[FFmpeg-devel] About Unchanged Frames

Mike Melanson mike
Sun May 11 03:14:55 CEST 2008


Michael Niedermayer wrote:
> On Fri, May 09, 2008 at 11:42:01PM -0700, Mike Melanson wrote:
>> Hi,
>>
>> The type of material I am trying to encode with ZMBV has a lot of 
>> unchanged frames. It seems that the best ZMBV can do with unchanged 
>> frames is 11-12 bytes. I seem to recall that it's possible to stuff an 
>> AVI file with an empty frame (i.e., a '00dc' chunk with a 0-length 
>> payload) that the demuxer will interpret as an empty frame (I have some 
>> H.264 AVI files that do this).
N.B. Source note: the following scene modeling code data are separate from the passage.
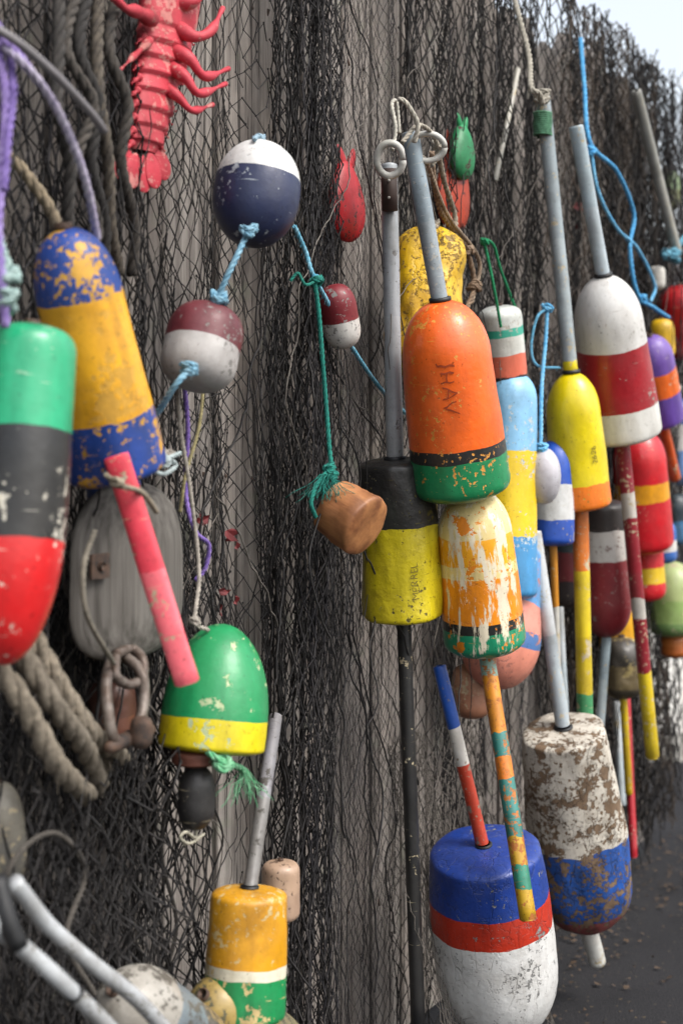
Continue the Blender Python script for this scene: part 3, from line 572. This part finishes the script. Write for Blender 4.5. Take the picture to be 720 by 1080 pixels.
buoy('lobster_buoy',(120,505),(122,530),30,0.12,prof(.3,2.4,.3,2.4),[(0,'#1f3a70'),(.5,'#1f3a70')],chip=.2)
# ---------- LOBSTER ----------
e=group('lobster',P(165,90,.12)); lm=paint([(0,'#ae3844'),(.5,'#b2424c')],.5,chip=.54,under='#c97f7a',rough=.6,cs=20,dirt=.5,name='lobster_shell',gloss=.03)
def ell(name,c,rx,rz,ry,ang,mat,par,n=18):
    v=[];f=[]
    for i in range(n+1):
        th=math.pi*i/n
        for k in range(24):
            ph=2*math.pi*k/24; x=rx*math.sin(th)*math.cos(ph)*(1.15-.35*math.cos(th)); y=ry*math.sin(th)*math.sin(ph); z=rz*math.cos(th)
            xr=x*math.cos(ang)-z*math.sin(ang); zr=x*math.sin(ang)+z*math.cos(ang)
            v.append(c+Dd*xr+Nn*y+Vector((0,0,zr)))
    for i in range(n):
        for k in range(24):
            k2=(k+1)%24; f.append((i*24+k,i*24+k2,(i+1)*24+k2,(i+1)*24+k))
    return mkobj(name,v,f,mat,par)
s=SC(160,.12); FX=1/.62
cen=[(190,-95),(186,-60),(182,-20),(177,20),(172,45),(166,75),(161,100),(157,125),(153,150),(151,160)]
wid=[4,24,31,30,26,24,22,19,16,11]
v=[];f=[]; M=120; SG=28
for i in range(M+1):
    t=i/M*(len(cen)-1); k=min(int(t),len(cen)-2); q=t-k
    a=cen[k][0]*(1-q)+cen[k+1][0]*q; bq=cen[k][1]*(1-q)+cen[k+1][1]*q; wd=wid[k]*(1-q)+wid[k+1]*q
    dep=.030*wd/30
    if bq>32: 
        ph=((bq-32)/17.0)%1.0; wd*=1.0+.16*ph; dep*=0.86+.30*ph
    c0=P(a,bq,.10)
    for j in range(SG):
        an=2*math.pi*j/SG; v.append(c0+Dd*(math.cos(an)*wd*s*FX*.92)+Nn*(math.sin(an)*dep*1.15))
for i in range(M):
    for j in range(SG):
        j2=(j+1)%SG; f.append((i*SG+j,(i+1)*SG+j,(i+1)*SG+j2,i*SG+j2))
f.append(tuple(range(SG)))
mkobj('carapace_and_abdomen',v,f,lm,e)
for k,(a,bq,an) in enumerate([(130,172,-.7),(140,179,-.35),(151,183,0),(161,179,.3),(170,171,.62)]):
    ell('tail_fan',P(a,bq,.105+.004*(k%2)),7*s*FX,20*s,.004,an,lm,e)
v=[];f=[]
def leg(pts,r0,r1):
    cl=catm([P(*q) for q in pts],.003); n=len(cl); tubeVF(cl,[r0+(r1-r0)*(i/(n-1))+0.0016*math.sin(i/(n-1)*14) for i in range(n)],10,v,f)
for (y0,pts,r0) in [(0,[(185,28,.12),(205,38,.15),(222,32,.16),(235,8,.15)],.013),(0,[(182,52,.12),(200,62,.15),(216,80,.16),(241,72,.15)],.012),(0,[(180,70,.12),(196,82,.15),(210,98,.16),(238,88,.15)],.011),(0,[(176,92,.12),(190,104,.14),(203,116,.15),(224,110,.14)],.009),(0,[(185,5,.12),(205,0,.15),(222,-20,.16),(230,-40,.15)],.012)]:
    leg(pts,r0,.003)
leg([(160,20,.12),(145,12,.14),(132,8,.15),(120,-4,.15)],.013,.006); leg([(158,42,.12),(144,56,.13),(134,66,.14),(124,76,.14)],.007,.002)
for i in range(9):
    bq=38+i*14; a=174-(bq-38)*.19; wq=25-(bq-38)*.08
    leg([(a-wq+3,bq,.11),(a-wq-6,bq+8,.11)],.006,.0008); leg([(a+wq-3,bq,.11),(a+wq+5,bq+9,.11)],.006,.0008)
for sx in (-1,1): leg([(180+sx*14,-50,.13),(180+sx*45,-75,.15),(180+sx*60,-110,.16)],.014,.012)
mkobj('legs',v,f,lm,e)
for sx in (-1,1):
    ell('claw',P(180+sx*62,-150,.16),24*s*FX,44*s,.018,-.2*sx,lm,e); ell('claw_thumb',P(180+sx*30,-160,.16),9*s*FX,30*s,.012,.25*sx,lm,e)
# ---------- carved fish ornaments (rounded bodies) ----------
def fish(name,c,sc,ang,col):
    e=group(name,P(*c)); c0=P(*c); m=paint([(0,col),(.5,col)],1.0,chip=.4,under='#4a2a28',dirt=.6,gloss=.05)
    ell('body',c0,sc*.26*1.3,sc*.5,.024,ang,m,e)
    for s_ in (-1,1): ell('tail_lobe',c0+Vector((0,0,sc*.52))+Dd*(s_*sc*.13),sc*.07,sc*.17,.006,ang-s_*.5,m,e)
    ell('fin',c0-Dd*sc*.30,sc*.08,sc*.16,.005,ang+.3,m,e)
fish('wooden_fish',(365,212,.05),.17,.15,'#a01e26'); fish('wooden_fish',(478,200,.08),.20,-.1,'#a83a20'); fish('wooden_fish',(487,160,.11),.13,.1,'#127a48')
# ---------- red creeper leaves caught in the net ----------
v=[];f=[]; rs=random.Random(3)
for (a,bq,sp,n) in [(232,632,9,3),(215,545,8,2),(248,578,6,2),(240,680,6,1),(560,712,8,3),(612,225,8,3)]:
    for _ in range(n):
        c0=P(a+rs.gauss(0,sp),bq+rs.gauss(0,sp),rs.uniform(.05,.09)); q=rs.uniform(.009,.017); an=rs.uniform(0,6.28); tl=rs.uniform(-.9,.9)
        b0=len(v); 
        for k,rr in enumerate((1,.75,.85,.7,.8,.25,.8,.7,.85,.75)):
            t=an+k*math.pi/5; x=math.cos(t)*rr*q; z=math.sin(t)*rr*q; v.append(c0+Dd*x+Nn*(x*tl+.004*math.sin(k*2))+Vector((0,0,z)))
        f.append(tuple(range(b0,b0+10)))
mkobj('creeper_leaves',v,f,simple('red_leaf','#6f1a1e',.7,.5,20,.0,'#451416'),smooth=False)
v=[];f=[]
for _ in range(700):
    u=rs.uniform(3.5,6.8); d=abs(rs.gauss(.05,.16)); c0=W(u,.006,d); q=rs.uniform(.003,.011); an=rs.uniform(0,6.28); b0=len(v)
    for k in range(5):
        t=an+k*1.2566; v.append(c0+Vector((math.cos(t)*q,math.sin(t)*q*.6,rs.uniform(0,.008))))
    f.append(tuple(range(b0,b0+5)))
mkobj('leaf_litter',v,f,simple('dry_leaf','#4b3a2a',.8,.5,8,.0,'#2b211a'),smooth=False)
# ---------- BACKGROUND ----------
hm=group('clapboard_house',(14,38,0)); hm.rotation_euler=(0,0,.1)
cl=simple('white_clapboard','#c9c8c3',.7,.1,4,0); rf=simple('shingle_roof','#5b5a5c',.9,.3,8,.3); gl=simple('window_glass','#2b3540',.15,.3,2,0); tr=simple('trim_paint','#dddcd8',.6,.1,4,0)
def sub(name,boxes,m):
    v=[];f=[]
    for bx in boxes: box(v,f,*bx)
    o=mkobj(name,v,f,m,smooth=False); o.parent=hm; return o
sub('walls',[(-9,9,-4,4,0,4.2)],cl)
sub('siding',[(-9.02,9.02,-4.03,-4.002,.1+i*.2,.1+i*.2+.185) for i in range(20)],cl)
v=[(-9.5,-4.5,4.2),(9.5,-4.5,4.2),(9.5,4.5,4.2),(-9.5,4.5,4.2),(-9.5,0,6.6),(9.5,0,6.6)]
o=mkobj('roof',v,[(0,1,5,4),(2,3,4,5),(0,4,3),(1,2,5),(3,2,1,0)],rf,smooth=False); o.parent=hm
sub('window_frames',[(x-.6,x+.6,-4.08,-4.035,1.1,2.6) for x in (-7,-4.5,-2,3,5.5,7.6)],tr)
sub('window_panes',[(x-.5+k*.52,x-.02+k*.52,-4.10,-4.085,1.2+j*.66,1.82+j*.66) for x in (-7,-4.5,-2,3,5.5,7.6) for k in (0,1) for j in (0,1)],gl)
sub('door',[(.2,1.2,-4.09,-4.035,0,2.15)],simple('door_paint','#4a5a66',.5))
def tree(name,base,h,seed):
    rs=random.Random(seed); v=[];f=[]
    def br(p,d,L,r,lev):
        pts=[p];n=6
        for i in range(n):
            d=(d+Vector((rs.gauss(0,.12),rs.gauss(0,.12),rs.gauss(0.03,.08)))).normalized(); pts.append(pts[-1]+d*L/n)
        tubeVF(pts,[r*(1-.6*i/n) for i in range(n+1)],6 if lev<2 else 4,v,f)
        if lev<5:
            for _ in range(4 if lev<3 else 3):
                k=rs.randint(2,n); nd=(d+Vector((rs.gauss(0,.6),rs.gauss(0,.6),rs.gauss(.1,.4)))).normalized()
                br(pts[k],nd,L*rs.uniform(.5,.75),r*(1-.6*k/n)*.65,lev+1)
    br(Vector(base),Vector((0,0,1)),h*.38,h*.022,0)
    return mkobj(name,v,f,simple('bark','#5d554e',.9,.3,6,.3))
tree('bare_tree',(6.5,26,0),12,2); tree('bare_tree',(3.5,30,0),14,8)
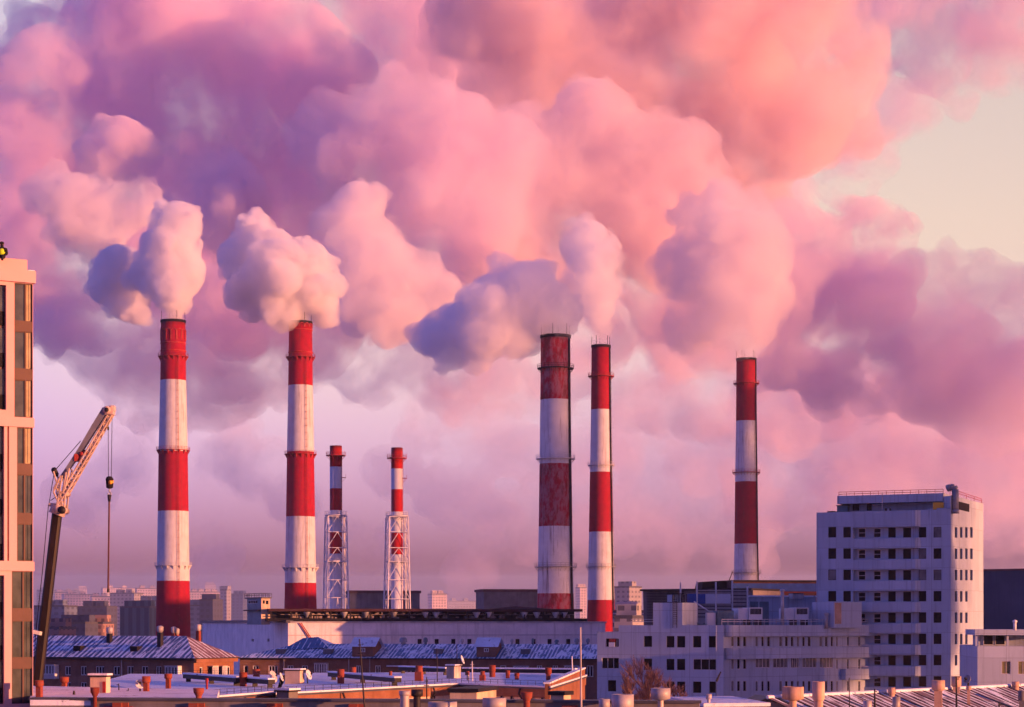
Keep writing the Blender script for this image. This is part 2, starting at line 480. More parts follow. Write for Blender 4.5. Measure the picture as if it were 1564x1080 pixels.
def chimney(label, D, cx, prof, bands, plats, mat, ladder_x, crown=False, brackets=True, duct=False, rods=4, group='tall striped chimneys'):
    k = D / F
    zz = lambda py: CAMH + (HY - py) * k
    base = at(cx, HY, D); base.z = 0
    t = thing('chimney', label, 'chimney', base, group)
    H = zz(prof[0][0])
    yb = HY + CAMH / k
    P = [(yb, interp(prof, yb))] + [(p, w) for p, w in reversed(prof)]
    mb = MB()
    pr = [(w * k, zz(p)) for p, w in P]
    rt = pr[-1][0]
    pr += [(rt * 0.86, H), (rt * 0.84, H - 6)]
    c0 = (base.x, base.y, 0)
    mb.lathe(c0, pr, 64)
    mb.lathe(c0, [(rt * 0.84, H - 6), (0.01, H - 6.1)], 64)
    edges = [zz(p) for p in reversed(bands)]
    redfirst = (len(bands) % 2 == 0)
    sh = mb.build('shaft', mat(H, edges, redfirst), t)
    # rim and raised ornament at the head
    mb = MB()
    mb.lathe(c0, [(rt * 1.0, H - 0.9), (rt * 1.05, H - 0.7), (rt * 1.05, H + 0.12), (rt * 0.84, H + 0.12)], 48)
    mb.build('rim', m_black, t)
    if crown:
        mb = MB()
        for py, h, ex in ((crown[0], 0.5, .25), (crown[1], .45, .3)):
            r = interp(prof, py) * k
            mb.lathe(c0, [(r, zz(py) - h), (r + ex, zz(py) - h * .5), (r + ex, zz(py)), (r, zz(py) + .1)], 48)
        n = 14
        for i in range(n):
            an = 2 * math.pi * (i + .5) / n
            r = interp(prof, crown[2]) * k
            z0, z1 = zz(crown[3]), zz(crown[2])
            mb.box((base.x + r * math.cos(an), base.y + r * math.sin(an), z0), (0.5, 0.55, z1 - z0), an)
        for i in range(n):
            a0 = 2 * math.pi * (i + .5) / n
            r = interp(prof, crown[2]) * k + .12
            pts = [Vector((base.x + r * math.cos(a0 + d * 2 * math.pi / n), base.y + r * math.sin(a0 + d * 2 * math.pi / n),
                           zz(crown[2]) - .2 + .8 * math.sin(math.pi * d))) for d in (0, .25, .5, .75, 1)]
            mb.path(pts, 0.2, 4)
        mb.build('crown_relief', m_redsteel, t)
    # service platforms
    for py, hw, wm in plats:
        r0, r1, z = interp(prof, py) * k, hw * k, zz(py)
        mb = MB()
        mb.lathe(c0, [(r0 - .1, z - .12), (r1, z - .12), (r1, z + .08), (r0 - .1, z + .08)], 48, smooth=False)
        if brackets:
            n = 16
            for i in range(n):
                an = 2 * math.pi * (i + .5) / n
                ca, sa = math.cos(an), math.sin(an)
                w = .28
                q = [(r0 - .05, z - .12), (r1 - .1, z - .12), (r0 - .05, z - 1.9)]
                v = []
                for sgn in (-w, w):
                    for r, zq in q: v.append((base.x + r * ca - sgn * sa, base.y + r * sa + sgn * ca, zq))
                mb.add(v, [(0, 1, 2), (5, 4, 3), (0, 3, 4, 1), (1, 4, 5, 2), (2, 5, 3, 0)])
        else:
            for i in range(24):
                an = 2 * math.pi * i / 24
                ca, sa = math.cos(an), math.sin(an)
                mb.tube((base.x + r0 * ca, base.y + r0 * sa, z - 1.4), (base.x + (r1 - .1) * ca, base.y + (r1 - .1) * sa, z - .1), .06, 4)
        pl = mb.build('platform', wm, t)
        mb = MB()
        for dz in (0.6, 1.25): mb.ring((base.x, base.y, z + dz), r1 - .05, 0.05, 36)
        for i in range(28):
            an = 2 * math.pi * i / 28
            mb.tube((base.x + (r1 - .05) * math.cos(an), base.y + (r1 - .05) * math.sin(an), z), (base.x + (r1 - .05) * math.cos(an), base.y + (r1 - .05) * math.sin(an), z + 1.25), .05, 4)
        mb.build('railing', wm, pl)
    # ladder with safety cage, following the taper
    an = math.asin(ladder_x)
    dx, dy = math.sin(an), -math.cos(an)
    tx, ty = -dy, dx
    mb = MB()
    ztop = zz(plats[0][0])
    nseg = 46
    prev = None
    for i in range(nseg + 1):
        z = 6 + (ztop - 6) * i / nseg
        r = interp(prof, HY - (z - CAMH) / k) * k + .25
        rows = [Vector((base.x + dx * r + tx * s, base.y + dy * r + ty * s, z)) for s in (-.3, .3)]
        out = Vector((base.x + dx * (r + .75), base.y + dy * (r + .75), z))
        if prev:
            for p, q in zip(prev[0], rows): mb.tube(p, q, .05, 4)
            mb.tube(prev[1], out, .04, 4)
        mb.path([rows[0], out + (rows[0] - rows[1]) * .4, out, out + (rows[1] - rows[0]) * .4, rows[1]], .05, 4)
        mb.tube(rows[0], rows[1], .04, 4)
        prev = (rows, out)
    mb.build('ladder', m_dark if duct else m_redsteel, t)
    if duct:
        an = math.asin(duct)
        dx, dy = math.sin(an), -math.cos(an)
        mb = MB()
        pts = []
        for i in range(13):
            z = 2 + (H - 3) * i / 12
            r = interp(prof, HY - (z - CAMH) / k) * k + .15
            pts.append(Vector((base.x + dx * r, base.y + dy * r, z)))
        mb.path(pts, .38, 8)
        mb.build('cable_duct', m_dark, t)
    for i in range(rods):
        an = 2 * math.pi * (i + .3) / rods
        mb = MB().tube((base.x + rt * math.cos(an), base.y + rt * math.sin(an), H - 1), (base.x + rt * math.cos(an), base.y + rt * math.sin(an), H + 3.6), .09, 5)
        mb.build('lightning_rod', m_dark, t)
    return t

bm_ = lambda nm, **kw: (lambda H, E, r: M_bands(nm, H, E, WHITE, RED, r, **kw))
chimney('leftmost red and white chimney, rising behind the brown brick house', 780, 264.5,
        [(490, 18.5), (583, 19.5), (690, 22), (781, 23.2), (888, 24.8), (980, 26.6)], [583, 690, 781, 889],
        [(545, 23, m_redsteel), (688, 25.5, m_redsteel), (864, 28, m_lightsteel)], bm_('paint_bright'), 0.47, crown=(524, 536, 506, 521))
chimney('red and white chimney behind the left end of the dark roof gallery', 800, 459,
        [(492, 17.5), (589, 18.7), (690, 20.6), (789, 22), (891, 23.8), (930, 24.6)], [589, 690, 789, 891],
        [(546, 22.5, m_redsteel), (694, 24.5, m_redsteel), (867, 28, m_lightsteel)], bm_('paint_second', streak=.6), 0.5, crown=(504, 538, 497, 501))
chimney('widest chimney, flaking faded red and white paint, under a blue plume', 640, 848.5,
        [(513, 22.5), (611, 23.3), (710, 24.5), (806, 25.8), (906, 27.6), (930, 28.2)], [611, 710, 806, 906],
        [(563, 28, m_dark), (701, 30, m_lightsteel), (866, 32.5, m_steel)], bm_('paint_flaking', peel=.6, streak=.95), 0.80, brackets=False, duct=0.86, rods=6)
chimney('slim red and white chimney right beside the flaking widest one', 770, 918,
        [(528, 14.5), (626, 15.4), (723, 17), (813, 18.5), (918, 20.5), (962, 21.6)], [626, 723, 813.5, 918],
        [(575, 20, m_redsteel), (711, 20.5, m_rustwhite), (866, 23, m_steel)], bm_('paint_slim', streak=.5), 0.8, brackets=False, duct=0.84, rods=5)
chimney('farthest right red and white chimney, behind the long blue banded shed', 900, 1139.8,
        [(548, 15), (643, 15.6), (737, 17), (831, 18), (885, 19)], [643, 737, 831],
        [(586, 19.8, m_redsteel), (722, 21.4, m_redsteel), (875, 23, m_steel)], bm_('paint_dull', streak=.7), 0.72, brackets=False, duct=0.86, rods=5)

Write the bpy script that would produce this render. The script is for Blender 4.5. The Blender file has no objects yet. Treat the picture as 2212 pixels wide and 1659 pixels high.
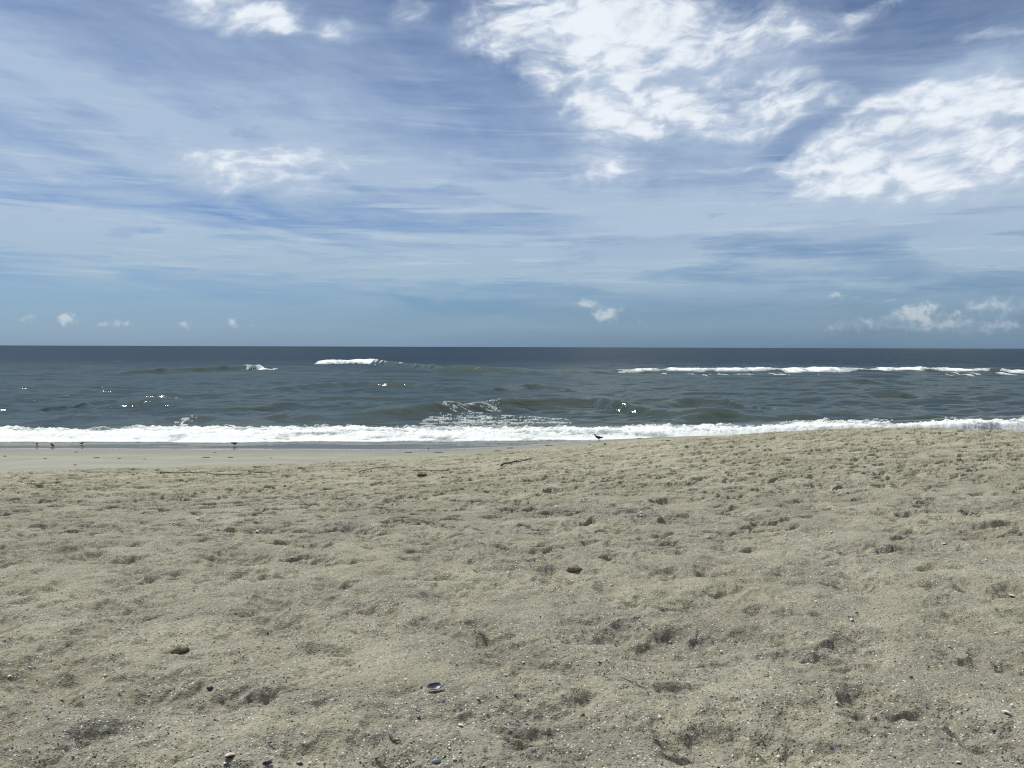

How can an encoder communicate to FFmpeg 
>> that the AVI muxer should mux a 0-length frame? When I try to return 0 
>> from the encode_frame() function, FFmpeg construes that as a skipped 
>> frame and doesn't mux it.
> 
> The avi muxer will add 0 frames as needed depending on dts.
> Anyway try skip_threshold,
> if it works (with mpeg4) then your code is buggy
> if it doesnt then mine is :)

This gave me a little to work with, although they seem unrelated (dts 
and skip threshold). I see there is an option called -skip_threshold and 
a few associated options and that mpegvideo_enc.c cares about them. So I 
can see how the parameters for comparing the current frame with the 
previous can be tweaked. But I still don't see how an encoder can 
communicate to the muxer that a frame is unchanged and that it's safe to 
mux an empty frame.

As a test, the file ( http://samples.mplayerhq.hu/fli-flc/a.fli ) has a 
reasonable number of unchanged frames.

ffmpeg -y -i a.fli a-mpeg4.avi
ffmpeg -skip_threshold 10 -y -i a.fli a-mpeg4.avi
ffmpeg -y -i a.fli -skip_threshold 10 a-mpeg4.avi

I chose threshold 10 at random. I was aiming for something non-zero, 
even though I have determined that a.fli has a number of frames 
unchanged from the previous. None of the resulting a.fli files contained 
  0-length frames. The smallest were either 36 or 40 bytes.